Australia’s best-value cars: Small cars over $24,000

The small car category is one the most competitive and cars beyond $24,000 offer good value in terms of equipment levels, resale value and more efficient engines including turbo diesels.

Australia’s best-value cars: Small cars over $24,000

Small-car sales have taken a slight hit in 2017, though it’s luxury rather than mainstream models that have struggled most.

The ‘Over $24,000’ sub-segment is one primed for buyers looking beyond the ‘price leader’ variants of Australia’s joint most-populous – and still most popular – vehicle category.

It also introduces more expensive but more efficient diesel engines into the mix, making for an interesting examination of what constitutes genuine value.

In an end-of-financial-year period that is ripe for greater bargains, we thought the timing was perfect to detail the top three models for value before any offers are thrown in – with the help of WhichCar’s stablemate title Wheels.

Wheels’ Gold Star Car awards scored cars out of 100. Real costs comprising 3-year depreciation and a year’s insurance and fuel expenses accounted for 80 per cent of the score, with 10 per cent each for servicing costs and warranty.

Topping our mini chart here is the Hyundai i30 Active CRDi. As is typical in the industry, the CRDi diesel commands a premium over the Active petrol – an extra $2600.

However, there’s more than one reason to consider the CRDi the value play. The diesel engine not only offers 70 per cent more torque than the petrol but it offers official fuel consumption below five litres per 100km – 4.9L/100km.

Its 4.9L/100km figure can’t be matched by either the petrol-only offerings of the Kia Cerato S Premium or Honda Civic VTi-S.

And with a typically strong resale value for diesel it was enough for the i30 Active CRDi to go one place better than the Active petrol that finished second in our Best Value Small Cars Under $24,000 class.

The Kia Cerato S that won that class is demoted to second in this category in slightly pricier Premium form, still boosted by Kia’s industry-best seven-year warranty.

It could also claim a narrow insurance-cost win over its sister car – an annual premium of $657.08 versus the i30’s $660.67.

A combination of the Kia’s higher fuel consumption (7.1L/100km) and five-per-cent-lower residual forecast (51 percent) resulted in the highest three-year ownership costs ($17,573) among our top three, and a silver medal.

Honda’s Civic VTi-S completed the podium, with an admirable 56 per cent resale value that matched the i30. A higher placing for the Japanese model was hindered by Honda’s comparatively stingy three-year warranty and highest insurance premium ($790.57).

An all-new Hyundai i30 range was released in April 2017, after the calculations.

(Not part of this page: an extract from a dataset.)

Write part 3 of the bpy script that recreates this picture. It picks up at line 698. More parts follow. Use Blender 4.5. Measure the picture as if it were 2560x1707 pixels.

Yet the Active CRDi should be an even stronger proposition now, with increased equipment and minimal movement on pricing.

The latest Active CRDi also further improves fuel use – to 4.7L/100km.

The ‘new’ factor means there are no EOFY deals being offered on the i30 Active CRDi in June, and the Civic isn’t part of Honda’s campaign.

Kia, however, has a tempting $21,990 driveaway price for the Cerato S Premium until June 30.